Isso não fez parte. Houve um consenso muito grande, na nossa força-tarefa, de que, a partir do clima, nós podemos ter uma nova evolução dos países. Existe, sem dúvida, hoje, países de desenvolvimento que se basearam muito nas energias poluentes e nós estamos vivendo um momento muito crítico. Porque o tema de clima, não nos enganemos, ele virou uma grande guerra comercial.

Existe um ambiente aqui de discórdia no tema de quem é que vai vencer a guerra de ser o melhor produtor de hidrogênio, o cara que melhor tem bateria barata. Não vamos nos enganar. E o grande temor de países em desenvolvimento e emergentes é que a gente, justamente pela impossibilidade de ter tanto volume de subsídio quanto países desenvolvidos, e apesar de toda a nossa vantagem competitiva, a gente novamente fique para trás.

Então, esse é o nosso foco principal. Eu entendo a discussão das grandes fortunas. Não foi objeto da nossa discussão porque nós queremos centrar aqui a nossa opinião em relação a estas atividades (questões climáticas). Todas elas estão concatenadas.

O que você gostaria de ver concretizado no G-20?

Eu adoraria ver, de forma muito concreta, uma métrica do inflow de capital hoje, nos projetos, e do inflow de capital daqui a cinco anos. Eu adoraria ter isso como meta.

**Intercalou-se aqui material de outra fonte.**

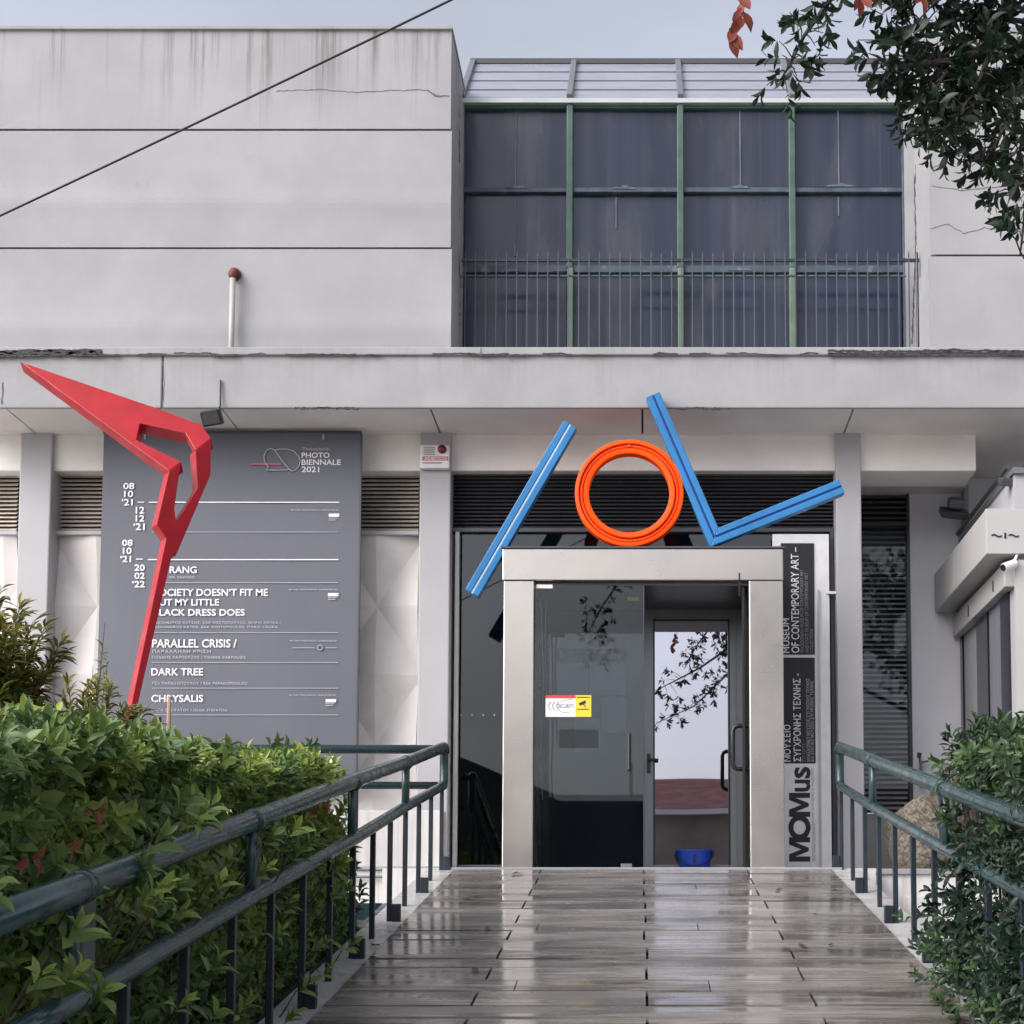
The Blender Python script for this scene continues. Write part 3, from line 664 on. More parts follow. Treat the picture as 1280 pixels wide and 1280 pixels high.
for x0,y0 in ((411,642),(410,741.3),(407,874)):
    for k in range(2): mb.bpx(x0,y0+5.2+k*2.3,x0+11-k*2,y0+6.2+k*2.3,YT,0.001)
mb.bpx(365,809.4,393,810.1,YT,0.001).bpx(407,809.4,421,810.1,YT,0.001)
mb.build('partner_rules',M['print_grey'],BN); mb = MB()
c=P(400,809.5,YT); mb.tube([(c.x+0.022*math.cos(2*math.pi*k/14),YT,c.z+0.022*math.sin(2*math.pi*k/14)) for k in range(14)],0.004,6,closed=True)
mb.build('partner_ring',M['print_grey'],BN)
mb = MB()
for x0,y0 in ((411,642),(410,741.3),(407,874)): mb.bpx(x0,y0,x0+13,y0+4,YT,0.001)
mb.bpx(405.5,945,417,960,YT,0.001)
for s,r in (('PHOTO',(377,565.6,412,572.4)),('BIENNALE',(377,574.3,426,581.2)),('2021',(377,583.2,399,590.3))): text_px(mb,s,*r,YT,0.012)
mb.build('partner_marks',M['print'],BN)
mb = MB()
for yy,x0,x1,h in ((627.8,186,424,1.3),(699.5,185,423,1.3),(937.2,186,418.5,1.3)): mb.bpx(x0,yy-h/2,x1,yy+h/2,YT,0.001)
mb.build('thick_rules',M['print'],BN)
mb = MB()
for yy in (665,728.2,790.6,828,860.2,893.6): mb.bpx(190,yy-0.35,422.5,yy+0.35,YT,0.001)
mb.build('thin_rules',M['print_grey'],BN)
def q8(p): return P(290+p[0]/8,550+p[1]/8,YT)
mb = MB()
mb.tube([q8(p) for p in ((430,102),(385,84),(345,105),(320,160),(326,220),(364,265),(345,312),(372,299),(460,304),(556,299),(575,290))],0.0045,6)
mb.tube([q8(p) for p in ((430,102),(480,92),(545,88),(620,112),(668,165),(684,205),(670,265),(632,305),(600,313),(572,290),(500,205),(430,102))],0.0045,6)
mb.build('emblem',M['print_grey'],BN)
mb = MB(); a,b=q8((180,232)),q8((492,250)); mb.box(a.x,YT,b.z,b.x,YT+0.001,a.z); mb.build('pink_stroke',M['pink'],BN)

# ------------------------------------------------------------------ museum name board
YS = 14.06
NB = thing('museum_name_board','tall white and black name board with vertical lettering right of the entrance portal','sign',(P(1000,1085,YS).x,YS,SILL))
MB().bpx(967,667.5,1038,1086,YS+0.02,0.04).build('backboard',M['white'],NB,bevel=0.003)
MB().bpx(1023.5,737,1026,1084,YS+0.0,0.02).build('cover_strip',M['alu_pale'],NB)
MB().bpx(1033,739,1046,742,YS-0.01,0.03).build('clip',M['white'],NB)
MB().bpx(976.5,679,1018,818,YS+0.01,0.01).bpx(977.5,822,1019,954,YS+0.01,0.01).build('black_panel',M['ink'],NB)
MB().bpx(978,954.6,1020,1085,YS+0.009,0.011).build('white_panel',M['white'],NB)
YS2 = YS+0.006
mb = MB()
for s,r in (('MUSEUM',(978.8,773,986.5,816)),('OF CONTEMPORARY ART –',(989.3,684,998.3,816)),('ΜΟΥΣΕΙΟ',(979.8,906,988,952)),('ΣΥΓΧΡΟΝΗΣ ΤΕΧΝΗΣ -',(992,842,1000.5,952))): text_px(mb,s,*r,YS2,0.006,vertical=True); mb.build('title_line',M['print'],NB); mb = MB()
mb = MB()
for s,r in (('MACEDONIAN MUSEUM OF CONTEMPORARY ART',(1000.5,712,1004,816)),('AND STATE MUSEUM OF CONTEMPORARY ART',(1006.5,716,1010,816)),('COLLECTIONS',(1012.5,786,1016,816)),
            ('ΣΥΛΛΟΓΕΣ',(1003,929,1006.5,952))): text_px(mb,s,*r,YS2,0.0,vertical=True); mb.build('faded_print',M['print_mid'],NB); mb = MB()
mb = MB()
for s,r in (('ΜΑΚΕΔΟΝΙΚΟ ΜΟΥΣΕΙΟ ΣΥΓΧΡΟΝΗΣ ΤΕΧΝΗΣ',(1008.3,848,1011.6,952)),('ΚΑΙ ΚΡΑΤΙΚΟ ΜΟΥΣΕΙΟ ΣΥΓΧΡΟΝΗΣ ΤΕΧΝΗΣ',(1013.3,851,1016.6,952))): text_px(mb,s,*r,YS2,0.0,vertical=True); mb.build('small_print',M['print_grey'],NB); mb = MB()
mb = MB()
def glyph(poly,x0,y0,x1,y1,Y):                      # reading upwards: s runs up the board, t runs to the left
    a_,b_=P(x0,y1,Y),P(x1,y0,Y); mb.prism([(a_.x+(b_.x-a_.x)*(1-t),Y,a_.z+(b_.z-a_.z)*q) for q,t in poly],(0,0.002,0))
MP=[(0,0),(0,1),(.30,1),(.5,.42),(.70,1),(1,1),(1,0),(.79,0),(.79,.70),(.57,.06),(.43,.06),(.21,.70),(.21,0)]
glyph(MP,986.5,1046.5,1012.5,1077,YS2); glyph(MP,986.5,991,1012.5,1021,YS2-.001)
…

Como segunda meta... As empresas melhores listadas no New York Stock Exchange durante muito tempo foram as empresas industriais, depois a gente teve as empresas de digitalização. E nunca as empresas brasileiras estão lá. O próximo ciclo, eu tenho zero de dúvidas, de que será das empresas que fizeram transformações importantes na questão climática. Seja no mercado de carbono, seja em ter produtos verdes. A nossa meta, como País, deveria ser exatamente a meta de ter empresas brasileiras liderando a temática global vinculada à transição energética.